Friday, October 15, 2010

A confession (also, Harry Potter!)

I first heard (or noticed) the word "discourse" my senior year of undergrad in a graduate level Literary Theory course.  It was a terrible class, and I had no business being there.  I was far too much of an activist to sit around 'deconstructing texts' and be told week after week that our words are merely utterances that hinge on no reality.  Every time my cold, aloof professor uttered "discourse" or "discursive," he didn't seem to hinge on any reality, either.  To be honest, I had no idea what the hell he was talking about.

It's been several years since that horrible class, and I have moved into the social sciences where 'discourse' is used only slightly differently than the humanities.  But my growing familiarity with academic lingo means I have heard "discourse" used thousands of times since then and, out of context clues or just habitual use, am more comfortable with coexisting with it.  Once in a while I even catch myself using it, and I see people nodding their heads, so I must have caught on sometime ago.

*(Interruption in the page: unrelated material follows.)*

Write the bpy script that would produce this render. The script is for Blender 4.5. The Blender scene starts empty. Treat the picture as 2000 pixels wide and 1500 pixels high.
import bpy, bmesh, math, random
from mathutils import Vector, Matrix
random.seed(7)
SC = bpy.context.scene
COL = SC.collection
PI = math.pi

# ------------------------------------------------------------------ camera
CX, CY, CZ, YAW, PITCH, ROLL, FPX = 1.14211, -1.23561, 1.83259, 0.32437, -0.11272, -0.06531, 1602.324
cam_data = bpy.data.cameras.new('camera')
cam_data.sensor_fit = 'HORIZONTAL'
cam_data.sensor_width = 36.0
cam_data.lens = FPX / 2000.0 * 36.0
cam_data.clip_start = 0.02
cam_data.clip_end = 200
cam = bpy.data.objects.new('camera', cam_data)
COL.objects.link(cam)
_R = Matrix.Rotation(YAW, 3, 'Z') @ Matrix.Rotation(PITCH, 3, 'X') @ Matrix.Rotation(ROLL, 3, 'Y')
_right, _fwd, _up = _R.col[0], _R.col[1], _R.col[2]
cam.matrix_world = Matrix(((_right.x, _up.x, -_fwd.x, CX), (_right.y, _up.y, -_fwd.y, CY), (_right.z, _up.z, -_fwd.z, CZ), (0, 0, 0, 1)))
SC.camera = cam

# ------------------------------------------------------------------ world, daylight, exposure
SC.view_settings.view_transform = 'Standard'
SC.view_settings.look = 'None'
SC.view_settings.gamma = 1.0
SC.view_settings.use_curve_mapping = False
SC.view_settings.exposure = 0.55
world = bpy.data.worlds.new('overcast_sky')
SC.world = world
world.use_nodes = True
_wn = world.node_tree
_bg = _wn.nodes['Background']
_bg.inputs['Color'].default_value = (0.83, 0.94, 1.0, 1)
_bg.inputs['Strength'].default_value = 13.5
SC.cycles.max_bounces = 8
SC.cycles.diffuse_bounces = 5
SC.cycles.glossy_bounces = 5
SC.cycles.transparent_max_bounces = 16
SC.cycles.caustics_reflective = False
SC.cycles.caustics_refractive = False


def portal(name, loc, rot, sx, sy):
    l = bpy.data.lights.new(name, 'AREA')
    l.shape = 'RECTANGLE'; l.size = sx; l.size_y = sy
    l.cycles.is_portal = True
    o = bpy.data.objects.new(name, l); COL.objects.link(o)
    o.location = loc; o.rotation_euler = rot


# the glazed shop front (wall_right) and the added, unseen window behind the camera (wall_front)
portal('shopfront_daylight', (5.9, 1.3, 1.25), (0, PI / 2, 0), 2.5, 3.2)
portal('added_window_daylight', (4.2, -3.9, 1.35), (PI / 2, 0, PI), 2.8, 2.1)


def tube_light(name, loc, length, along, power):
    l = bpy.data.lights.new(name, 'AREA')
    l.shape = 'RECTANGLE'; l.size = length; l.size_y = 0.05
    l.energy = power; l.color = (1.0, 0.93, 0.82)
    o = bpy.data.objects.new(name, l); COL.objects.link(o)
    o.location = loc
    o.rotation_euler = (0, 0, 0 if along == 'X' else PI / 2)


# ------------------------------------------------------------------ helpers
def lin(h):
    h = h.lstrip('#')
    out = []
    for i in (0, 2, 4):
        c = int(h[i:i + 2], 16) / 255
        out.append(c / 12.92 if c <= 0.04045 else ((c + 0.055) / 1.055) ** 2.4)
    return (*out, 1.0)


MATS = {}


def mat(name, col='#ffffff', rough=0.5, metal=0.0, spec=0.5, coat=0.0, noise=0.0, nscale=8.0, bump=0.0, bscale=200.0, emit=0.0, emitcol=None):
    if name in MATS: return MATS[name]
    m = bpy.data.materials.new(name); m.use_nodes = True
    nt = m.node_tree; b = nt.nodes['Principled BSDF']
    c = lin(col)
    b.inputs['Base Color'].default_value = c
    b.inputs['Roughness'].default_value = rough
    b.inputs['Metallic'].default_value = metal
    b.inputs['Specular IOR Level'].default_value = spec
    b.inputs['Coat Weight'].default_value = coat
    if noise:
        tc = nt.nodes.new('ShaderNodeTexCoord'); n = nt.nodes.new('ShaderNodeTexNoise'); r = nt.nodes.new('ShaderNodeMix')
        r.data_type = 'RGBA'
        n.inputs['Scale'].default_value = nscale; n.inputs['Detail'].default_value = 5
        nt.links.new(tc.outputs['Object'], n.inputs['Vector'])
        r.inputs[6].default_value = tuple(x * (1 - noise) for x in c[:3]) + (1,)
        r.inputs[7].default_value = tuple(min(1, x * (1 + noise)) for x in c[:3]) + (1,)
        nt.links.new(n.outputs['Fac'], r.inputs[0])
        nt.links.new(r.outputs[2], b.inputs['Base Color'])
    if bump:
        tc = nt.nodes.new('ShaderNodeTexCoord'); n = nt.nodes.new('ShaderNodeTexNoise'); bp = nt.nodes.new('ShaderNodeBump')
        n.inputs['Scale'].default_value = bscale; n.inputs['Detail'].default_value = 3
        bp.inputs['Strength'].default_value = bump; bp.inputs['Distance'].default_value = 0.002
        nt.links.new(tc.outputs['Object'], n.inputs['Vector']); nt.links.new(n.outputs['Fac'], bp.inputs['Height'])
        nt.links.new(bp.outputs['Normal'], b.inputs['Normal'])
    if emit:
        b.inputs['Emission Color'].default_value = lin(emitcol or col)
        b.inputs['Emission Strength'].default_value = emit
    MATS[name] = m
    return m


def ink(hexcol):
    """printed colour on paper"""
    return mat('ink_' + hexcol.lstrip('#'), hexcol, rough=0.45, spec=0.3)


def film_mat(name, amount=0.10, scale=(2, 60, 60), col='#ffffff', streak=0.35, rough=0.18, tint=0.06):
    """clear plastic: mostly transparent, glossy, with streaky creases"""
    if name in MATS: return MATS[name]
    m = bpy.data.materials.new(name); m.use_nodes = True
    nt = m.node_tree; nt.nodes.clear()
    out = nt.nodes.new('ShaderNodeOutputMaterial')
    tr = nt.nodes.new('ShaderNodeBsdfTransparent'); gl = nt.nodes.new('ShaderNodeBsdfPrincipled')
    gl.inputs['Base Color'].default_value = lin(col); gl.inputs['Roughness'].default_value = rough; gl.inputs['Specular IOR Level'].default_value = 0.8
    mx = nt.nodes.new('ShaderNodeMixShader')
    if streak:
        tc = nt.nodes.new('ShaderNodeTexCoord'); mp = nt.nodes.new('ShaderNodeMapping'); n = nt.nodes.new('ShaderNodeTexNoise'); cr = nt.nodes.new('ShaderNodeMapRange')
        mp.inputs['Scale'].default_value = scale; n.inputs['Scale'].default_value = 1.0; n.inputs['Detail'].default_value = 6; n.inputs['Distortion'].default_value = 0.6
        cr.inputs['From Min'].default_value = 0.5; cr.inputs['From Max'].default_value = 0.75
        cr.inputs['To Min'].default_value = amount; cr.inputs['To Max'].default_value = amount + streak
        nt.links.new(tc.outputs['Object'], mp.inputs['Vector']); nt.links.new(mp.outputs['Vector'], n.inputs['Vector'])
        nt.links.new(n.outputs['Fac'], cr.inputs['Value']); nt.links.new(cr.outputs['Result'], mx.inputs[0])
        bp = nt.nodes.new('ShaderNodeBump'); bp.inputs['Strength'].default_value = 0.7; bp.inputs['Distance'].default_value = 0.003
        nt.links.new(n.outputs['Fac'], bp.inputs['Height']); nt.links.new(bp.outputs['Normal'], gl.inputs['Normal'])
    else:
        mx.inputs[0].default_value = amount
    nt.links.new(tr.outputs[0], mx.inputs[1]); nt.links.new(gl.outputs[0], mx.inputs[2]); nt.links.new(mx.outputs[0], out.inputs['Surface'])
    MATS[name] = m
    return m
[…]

Here is my confession: I'm still not convinced I know what "discourse" means, or why the hell we use it.  (My cordial apologies to Foucault).  I realize this is a dangerous confession.  Years from now, someone will find this blog, send it to the news outlets, and the Chronicle of Higher Education will trot out a story about how "academic admits to being an ignoramous!," and any semblance of an academic career I might have will be destroyed.

I am only half joking.

I do believe that "discourse" is one of those words academics all pretend they understand when they really don't, as indicated by Bacchi's (2005) "Discourse, Discourse Everywhere."  In this article, Bacchi notes the many scholars who mistake discourse theory for framework theory, or conflate discourse use with being constituted through discourse, or who use discourse indiscriminately to refer to wide and varying phenomena.  I've probably done all three.  I'm not saying "discourse" isn't an awesome idea (if it is what I think it is), but that I'm just gonna go ahead and say I am not interested in being one of the academics who pretends she understands what it really means anymore. 

The irony of me suggesting that discourse "really means" something is not lost on me.  The irony that the attempt to secure a "'correct' definition of discourse" is an inevitable failure because "the whole idea of discourse is that definitions play an important part in delineating knowledge" is not lost on me, either.  Leave it to an academic to come up with a term that resists definition.

The elusiveness of the word is perhaps one of the reasons I literally cannot fully grasp it.  It also is a word that smacks of the jargonese that makes some folks feel like theory is not their domain.  I am further suspicious of "discourse" because, in my experience, it leads to us spending a whole lot of time talking about agency, and very little talking about power.  Or if we do talk about power, we end up talking about agency in response to power.  Either way, discourse is like the horcruxes of Voldemort...they are everywhere, but you don't know exactly where they are or what they look like until they start to burn a hole in your skin or erupt from an old woman's body.  And then you have to go out and find all of them but really you're just like, arghh, I just want to kill Voldemort already!  But the horcruxes are Voldemort, see?  Just as he's a horcrux user, he's also, like, totally constituted by the horcruxes.

I realize I just made an extended Harry Potter metaphor.  That hypothetical Chronicle of Ed story keeps getting better and better!

All of this is to say that I agree with Bacchi's conclusions in favor of "reflexive framing," and "discourse" will still pop out of my mouth from time to time, and will likely also make it into my dissertation as an obligatory reference.  There may be a time when I look back at this post with shame and embarrassment for ever suggesting that I didn't know what I was talking about.

And that's just the point - perhaps we should examine not only how we use discourse indiscriminately, but why we do.  We should always be intentional about the jargon we chose to privilege, and for a moment, let's entertain the possibility that "discourse" may have achieved hegemony within academic work.  And if anyone would like to deconstruct that, I say have at it.



2 comments:

  1. I think that there are those of us who are less brave than you, who also have no idea what discourse means, and Foucault is not here to interject. If we did know, upon reading that article we were asked to rethink it. Forgive me Women's Studies students, but I feel like the term discourse has become a word in jargonese that people use without realizing the implications thereof. I think that's why Scott wrote the article.

    ReplyDelete
  2. Excellent, reflexive, thoughtful post. Fifty points to Gryffindor!